Survey: Discounts Get Them Off Couch

Interactivity can also lure binge-watchers to venues, Euclid data suggests

  • by Brad Weissberg
  • Published: October 9, 2018

Millennials and Gen Xers are more likely to binge-watch TV than attend a live event, according to a new online survey from Euclid.

Never before have there been so many high-quality, easy-to-access experiences at the click of a button right from your couch. Netflix, Hulu and Amazon Prime Video provide visual entertainment; Spotify and Pandora have all the music you could want.

With so many choices right at the fan's fingertips, enticing consumers to get up and leave the house to attend a live event is becoming more and more challenging.

Euclid, a company that provides fan data to retail outlets and venues, conducted a study to determine how venues can go head-to-head with the on-demand service, focusing on millennials and Gen X. The survey was conducted online and studied 1,500 consumers.

"We’re living in the golden age of ways to spend our time," said Brent Franson, Euclid’s CEO.  "For venues and arenas, competition is no longer confined to just different live events like other concerts and sporting events. Now it’s Netflix and DoorDash delivery. The competition is everywhere."

Case in point: The survey revealed that millennials are far more likely to spend their time binge-watching TV shows at home than regularly attending live concerts and sporting event. Sixty-five percent said they binge-watch while 24 percent said they attended a live concert or sporting event once a week or more.

Franson said that in today's landscape, where "consumers simply have so many high-quality, convenient options to spend their time and dollars on," venues need to fine-tune their thinking if they want to get those people out of the house and into a venue.

The deal-breaker for most? Cost. Sixty-four percent of those surveyed indicated interest in attending an event but said that high ticket prices made more frequent attendance a no-go. Forty-three percent said getting to event locations was simply too inconvenient.

Fans were in agreement that discounts are, by far, the most powerful motivator to get them to buy a ticket. Twenty-five percent of those surveyed said they bought a ticket after seeing a discount available, which suggests that targeted marketing featuring a price cut is a vital tool for getting to those consumers.

Twenty-three percent of the respondents bought as a group, underscoring the emphasis on having fun with family and friends.

Convenience is the second most powerful tool in the venue toolbox, according to the survey. Fifty-six percent said that priority seating selection, priority entrance and dedicated parking spots all motivated them to attend.

The main event is not necessarily the prime draw for those surveyed. Only 31 percent said they went to a live event to focus solely on the event itself.

Interactive experiences with a digital component are a must-have. Fifteen percent said they share on social media.
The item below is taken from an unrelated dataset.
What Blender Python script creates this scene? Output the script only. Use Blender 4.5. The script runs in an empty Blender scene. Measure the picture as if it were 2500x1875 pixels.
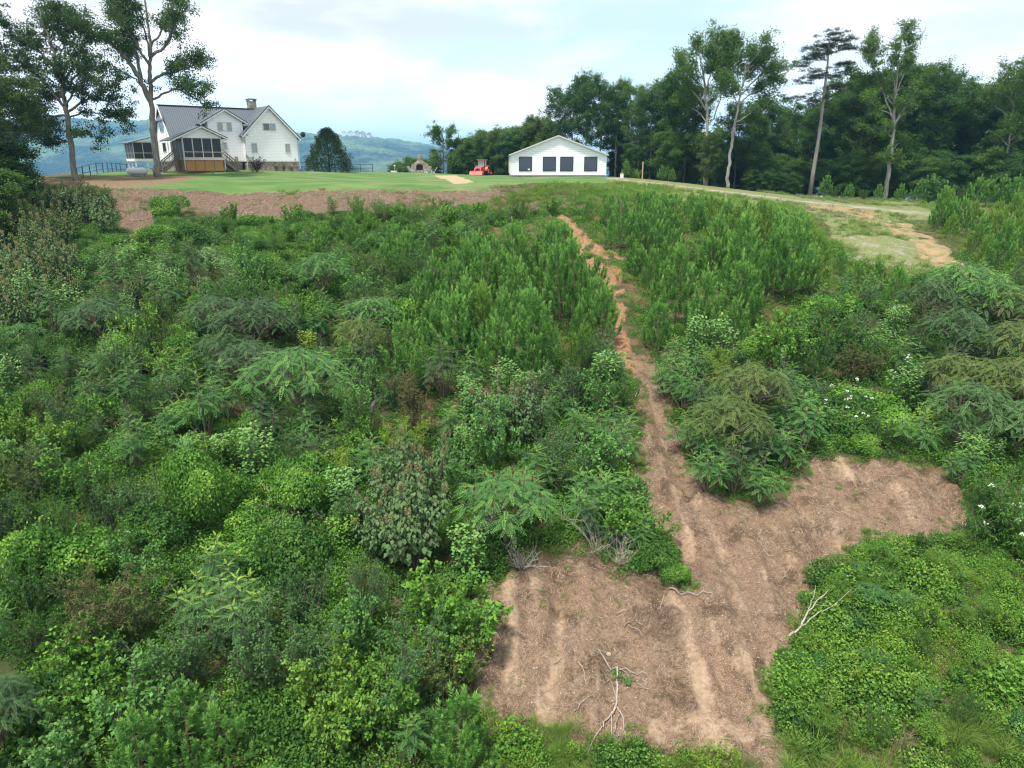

Twenty-six percent of millennials and Gen X eventgoers surveyed ranked Wi-Fi access as vital; 21 percent said premium suites and lounges were a draw.

Apps are gaining popularity, with 67 percent saying that they use venue apps to find locations throughout the facility. Sixty-five percent use an app to order concessions or buy merchandise.
An interesting conclusion of the survey was that while men and women regularly attend live events, women are still being underserved.

Fifty-two percent of the women surveyed said they attended a sporting event in the past year, and 64 percent attended a concert, but 44 percent of women said they were unlikely to purchase concessions.

"Stadiums and arenas need to know who is coming to their live event more than ever before," said Franson. "They’ve likely coasted on assumptions around their attendees and, in turn, have underserved audiences like women."

Franson suggests that creating in-arena experiences based on the monolithic targeting of large demographic groups is no longer effective or useful.

"That big, broad brush just won’t allow venues to cater to the Amazon crowd in the way they expect," he said. "Today’s consumer wants a degree of curation and personalization that was previously unthinkable."

The appeal of streaming services is driven by their personalized recommendations and convenience, he said.

"In contrast, 43 percent of those surveyed said venues and arenas are simply too inconvenient," Franson said. "Another 36 percent were content to watch the event at home.

The study concluded that the biggest takeaway is to give the fans what they want — a good deal, integrated digital experiences and convenience.

"Venues need to play to modern consumer preferences for personalization and convenience while exploiting their one clear advantage: the live experience itself," Franson said. "By providing unique, socially shareable experiences that can’t be replicated at home, venues can guarantee an experience worth the time, effort and cost of getting off the couch and to the event."

The survey was conducted via a panel sampling that involved recruiting members from an affiliate site, where they are asked to register and confirm their interest in taking multiple surveys over an extended period of time.

Panel participants are then invited by email to take those surveys based on qualifying demographic and psychographic characteristics, including caliber of survey response, length of time on the panel, shopping habits, vacation preferences and other attributes. The survey sampled 1,503 people in the U.S. The margin of error is plus or minus 3 percentage points with a 95 percent confidence interval.